Season of Epiphany (February 2019)
I am writing this on the first Sunday of the year, 6th January, celebrated throughout the church as Epiphany Sunday. Epiphany comes from the Greek word meaning revelation or manifestation.
Protestant and Roman Catholic churches remember on this day the coming of the magi to worship the infant Jesus – his manifestation to the wider world. Eastern Orthodox churches focus on Jesus’ baptism and some Orthodox churches actually celebrate Christmas on this day.
But why am I writing about this for our February newsletter when Epiphany Sunday was a month ago? Well this year, because Easter is nearly as late as it can be, the season of Epiphany continues right through February and into March.
February can be a cold, dark and wintry month. In rural communities it was known as ‘February fill-dyke’, when rain and snow filled the ditches to over-flowing. In some mediaeval Books of Hours the seasonal labour for bitter Februaries was sitting by the fire!
The American biblical scholar Donald Gowan once suggested that the rather gloomy Old Testament book Ecclesiastes might have been written in February when the writer was suffering from February-itis: the time, he says, when the mornings and evenings have been dark for so long that we think it’s always like this; when it’s been cold and wet for so long that the sight of spring flowers is like a memory from childhood; when the car is so filthy we’re ashamed to drive it, but afraid to wash it in case it’s only the dirt holding it together; the time when we’ve forgotten last year’s holiday and it’s too soon to look forward to this year’s! Well perhaps February in N America is worse than it is here.

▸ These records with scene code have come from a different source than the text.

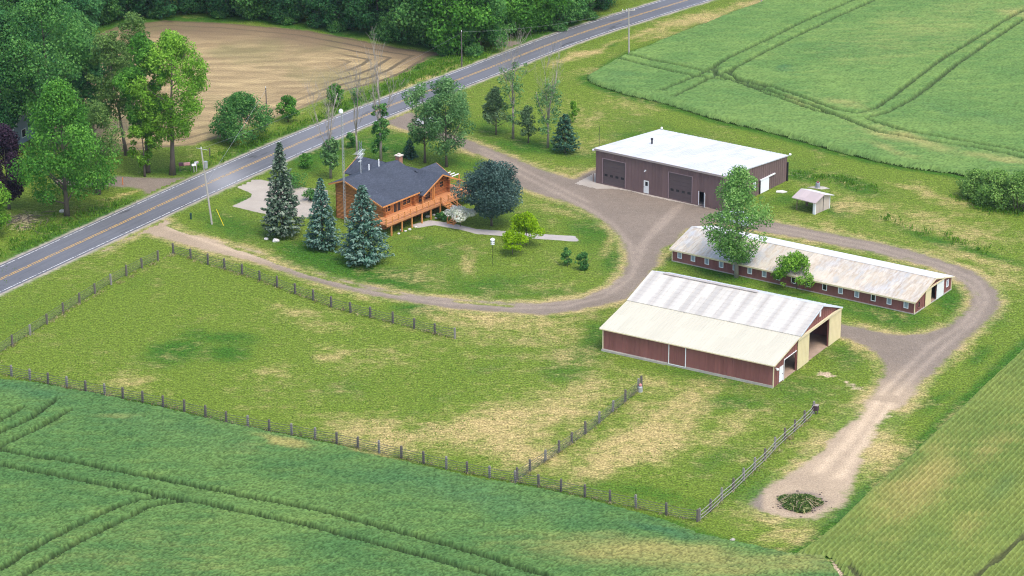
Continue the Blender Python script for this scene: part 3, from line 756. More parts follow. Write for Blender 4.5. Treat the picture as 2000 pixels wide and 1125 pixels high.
def ribs(mb, p0, u, n, L, tops, holes, z0=.05, sp=.61, w=.09, d=.035):
    p0 = np.array(p0, float); u = np.array(u, float); n = np.array(n, float)
    ts, tz = zip(*tops)
    s = sp * .5
    while s < L - .1:
        segs = [(z0, float(np.interp(s, ts, tz)) - .03)]
        for h in holes:
            if h[0] - .1 < s < h[1] + .1:
                new = []
                for a, b in segs:
                    if h[2] > a: new.append((a, min(b, h[2] - .02)))
                    if h[3] < b: new.append((max(a, h[3] + .02), b))
                segs = new
        for a, b in segs:
            if b - a > .15:
                q = p0 + u * (s - w / 2)
                mb.prism([tuple(q + [0, 0, a]), tuple(q + u * w + [0, 0, a]), tuple(q + u * w - n * d + [0, 0, a]), tuple(q - n * d + [0, 0, a])], (0, 0, b - a))
        s += sp

def roof_ribs(mb, e0, e1, r0, r1, n, h=.035, w=.06):
    """standing ribs running up the slope between eave edge e0-e1 and ridge edge r0-r1"""
    e0, e1, r0, r1 = (np.array(v, float) for v in (e0, e1, r0, r1))
    for i in range(n + 1):
        t = i / n
        mb.beam(e0 + (e1 - e0) * t + np.array([0, 0, h * .4]), r0 + (r1 - r0) * t + np.array([0, 0, h * .4]), w, h)

XA, YA, ZA = (1, 0, 0), (0, 1, 0), (0, 0, 1)
def wall_rect(face, s0, s1, z0, z1, out, th, L=0, W=0):
    """box on a wall face: 'front' y=0, 'right' x=L"""
    if face == 'front': return (s0, s1, -out - th, -out, z0, z1)
    if face == 'right': return (L + out, L + out + th, s0, s1, z0, z1)
def add(parent, name, mat, *boxes):
    mb = MB()
    for b in boxes: mb.box(*b)
    return mb.build(name, mat, parent)

def window(parent, face, s, z, w, h, L, frame_mat, pane_mat, out=.03, name='window'):
    f = MB(); t = .09
    for b in ((s - w / 2 - t, s + w / 2 + t, z + h / 2, z + h / 2 + t), (s - w / 2 - t, s + w / 2 + t, z - h / 2 - t, z - h / 2), (s - w / 2 - t, s - w / 2, z - h / 2, z + h / 2), (s + w / 2, s + w / 2 + t, z - h / 2, z + h / 2)):
        f.box(*wall_rect(face, *b, out, .06, L))
    fo = f.build(name, frame_mat, parent)
    add(fo, 'pane', pane_mat, wall_rect(face, s - w / 2, s + w / 2, z - h / 2, z + h / 2, out - .005, .02, L))
    return fo

# ------------------------------------------------------------------ workshop
k = 118 / 122.822
def frame(x, y, deg): return (x * k, y * k, 0.0), R(deg)
loc, yaw = frame(13.15, 373.42, -36.75)
Ls, Ws = 22.69, 17.5
shop = thing('workshop', 'brown steel workshop with bright white roof and two overhead doors', 'workshop', loc, yaw)
HF, HB = 5.28, 3.86
fh = [(1.3, 5.3, .16, 4.05), (8.62, 9.55, .14, 2.1), (13.05, 17.05, .16, 4.15), (18.3, 19.2, .14, 2.22)]
rh = [(9.85, 12.0, .1, 2.1)]
wl = MB()
wall_panel(wl, (0, 0, 0), XA, YA, Ls, [(0, HF), (Ls, HF)], fh)
wall_panel(wl, (Ls, .14, 0), YA, (-1, 0, 0), Ws - .28, [(0, HF - .03), (Ws - .28, HB)], [(h[0] - .14, h[1] - .14, h[2], h[3]) for h in rh])
wall_panel(wl, (0, .14, 0), YA, XA, Ws - .28, [(0, HF - .03), (Ws - .28, HB)])
wall_panel(wl, (0, Ws, 0), XA, (0, -1, 0), Ls, [(0, HB), (Ls, HB)])
ribs(wl, (0, 0, 0), XA, YA, Ls, [(0, HF), (Ls, HF)], fh, .12)
ribs(wl, (Ls, 0, 0), YA, (-1, 0, 0), Ws, [(0, HF), (Ws, HB)], [(9.7, 12.2, 0, 2.3), (7.8, 8.5, 1.2, 2.3)], .1)
wl.build('wall', BROWN, shop)
rf = MB()
A = [(-.15, -.2, HF + .16), (Ls + .15, -.2, HF + .16), (Ls + .15, Ws + .2, HB + .12), (-.15, Ws + .2, HB + .12)]
rf.slab(A, .12)
roof_ribs(rf, A[0], A[1], A[3], A[2], 38, .04, .07)
rf.build('roof', metal_roof('white_steel_roof', (.565, .565, .58), var=.09, blue=.18), shop)
fa = MB(); fa.box(-.17, Ls + .17, -.28, -.205, HF - .12, HF + .17); fa.build('gutter', simple('taupe_gutter', (.34, .29, .27), .5, .1, 2), shop)
fl = MB(); fl.box(.2, Ls - .2, .2, Ws - .2, .02, .1); fl.build('floor_slab', simple('shop_floor', (.3, .29, .28), .8, .2, 1), shop)
for i, h in enumerate((fh[0], fh[2])):
    d = MB()
    npan = 7; dz = (h[3] - h[2]) / npan
    for j in range(npan): d.box(h[0] + .02, h[1] - .02, .05, .10, h[2] + j * dz + .012, h[2] + (j + 1) * dz - .012)
    d.box(h[0] + .02, h[1] - .02, .09, .12, h[2], h[3])
    do = d.build('overhead_door', DARKDOOR, shop)
    for q in range(4):
        c0 = h[0] + .55 + q * .98
        add(do, 'door_window', GLASS, (c0 - .26, c0 + .26, .025, .055, h[2] + 1.22, h[2] + 1.56))
simple('brown_trim', (.27, .20, .21), .5, .1, 2)
for h in (fh[0], fh[2]):
    fr = MB(); fr.box(h[0] - .12, h[0], -.06, .02, h[2], h[3] + .1); fr.box(h[1], h[1] + .12, -.06, .02, h[2], h[3] + .1); fr.box(h[0], h[1], -.06, .02, h[3], h[3] + .1)
    fr.build('door_frame', bpy.data.materials['brown_trim'], shop)
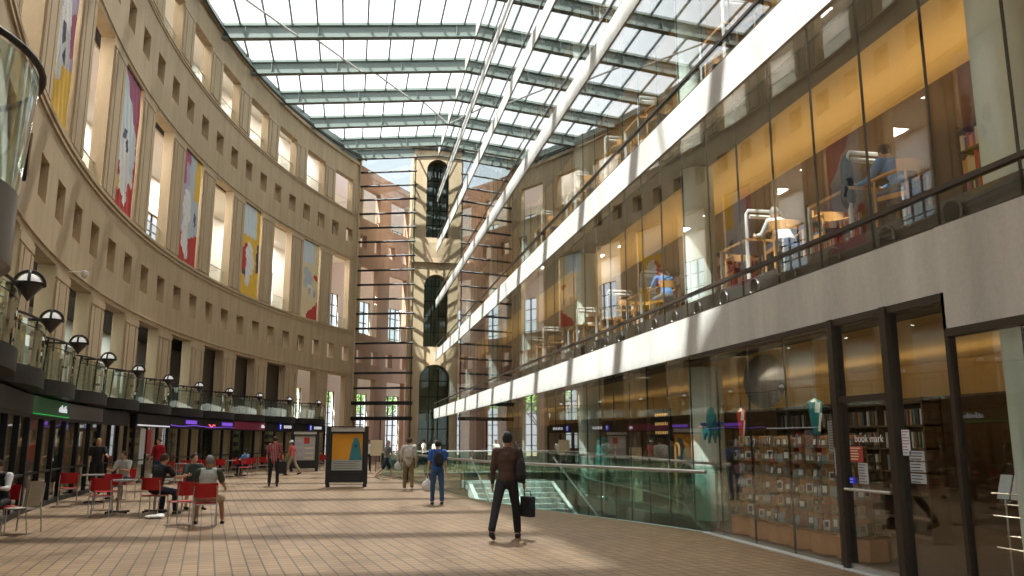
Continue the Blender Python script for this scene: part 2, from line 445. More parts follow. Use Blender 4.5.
# ================================================================ LIBRARY BLOCK (right)
Y0, Y1 = -6.0, 64.5
LV = [(3.27, 4.02), (7.75, 8.47), (12.0, 12.65), (16.55, 17.2), (20.75, 21.4), (24.7, 25.35)]   # fascia bottoms, tops
for i, (zb, zt) in enumerate(LV):
    m_ = MB()
    if i == 0:
        m_.box(XF-0.03, XF+0.3, 7.95, Y1, zb, zt); m_.box(XF-0.05, XF+0.3, Y0, 7.95, 2.86, zt-0.0)
    else: m_.box(XF-0.03, XF+0.3, Y0, Y1, zb, zt)
    struct(m_.build('trim_%d' % (i+2), 'white_conc' if i else 'white_conc'), 'pale concrete band across the glass front')
    s = MB()
    s.box(XF+0.3, 20, Y0, Y1, zb+0.12, zt if i == 5 else zt+0.10); 
    struct(s.build('floor_slab_%d' % (i+1), 'dim'))
    # warm ceiling panel below each slab
    c_ = MB(); x0 = 7.75 if i else 7.2
    c_.box(x0, 12.0 if i == 0 else (9.7 if i == 1 else 14.0), Y0, Y1, zb-0.02 , zb+0.11)
    struct(c_.build('ceiling_%d' % (i+1), 'warm'))
    c_ = MB(); c_.box(XF+0.3, x0, Y0, Y1, zb-0.06, zb+0.11); struct(c_.build('soffit_trim_%d' % (i+1), 'dim'))
for i in range(5):
    zb, zt = LV[i]; nb = LV[i+1][0]
    # raised floor edge behind the glass with the dark recess under it
    m_ = MB(); m_.box(XF-0.02, XF+0.07, Y0, Y1, zt+0.41, zt+0.47); m_.box(XF-0.02, XF+0.05, Y0, Y1, zt, zt+0.03)
    struct(m_.build('trim_%d' % (10+i), 'bronze'), 'bronze sill rail above a concrete band')
    m_ = MB(); m_.box(6.85, 6.9, Y0, Y1, zt+0.1, zt+0.43, 1); m_.box(6.9, 20, Y0, Y1, zt+0.35, zt+0.43)
    struct(m_.build('floor_gallery_%d' % (i+1), ['dim', 'drum_grey']))
    # back wall of reading gallery
    x0 = 9.7 if i == 0 else 14.0
    m_ = MB(); m_.box(x0, x0+0.2, Y0, Y1, zt+0.43, nb)
    struct(m_.build('wall_gallery_%d' % (i+1), 'brown'))
m_ = MB(); m_.box(12, 12.2, Y0, Y1, 2.55, 3.25, 1); m_.box(12, 12.2, Y0, Y1, 0, 2.55, 0); struct(m_.build('wall_shops', ['brown', 'warm']))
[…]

But this February we’re still in the season of Epiphany and that’s an antidote to February-itis. For Epiphany is about the dawning of the light, the light that came into the world with the birth of Jesus – a light for revelation to the Gentiles, in the words of the elderly devout Simeon when in the temple he took the infant Jesus in his arms. The lectionary gospel readings for this season are all from Luke, as he writes about the revelation of that light as Jesus began his ministry – in the synagogue in Nazareth, in the miracles of healing in Capernaum, in the calling of his first disciples, and in his ‘Sermon on the Plain’- Luke’s equivalent of Matthew’s Sermon on the Mount. In all these ways God’s glory was being made manifest, and we have seen his glory, the glory of the Father’s only Son, full of grace and truth, when the Word became flesh and lived among us. (John 1 vs.14).
The Jesuit priest and poet Gerard Manley Hopkins was one who glimpsed the glory of God in the world around him and celebrated that epiphany in poems such as Pied Beauty, Spring, The Starlight Night, and perhaps especially in God’s Grandeur.
In this poem he writes of a world like ours where
all is seared with trade; bleared, smeared with toil;
and wears man’s smudge and shares man’s smell…
But in spite of that, he can say that
The world is charged with the grandeur of God.
It will flame out, like shining from shook foil…
And that is
Because the Holy Ghost over the bent
world broods with warm breast and with ah! bright wings.
Hopkins was given an insight, by divine grace, into the ultimate spiritual reality. However troubled the world, he was confident that deep down it is still radiant with the glory of God – Epiphany’s antidote to February-itis, made manifest to those with eyes to see, minds to comprehend and hearts to worship and adore.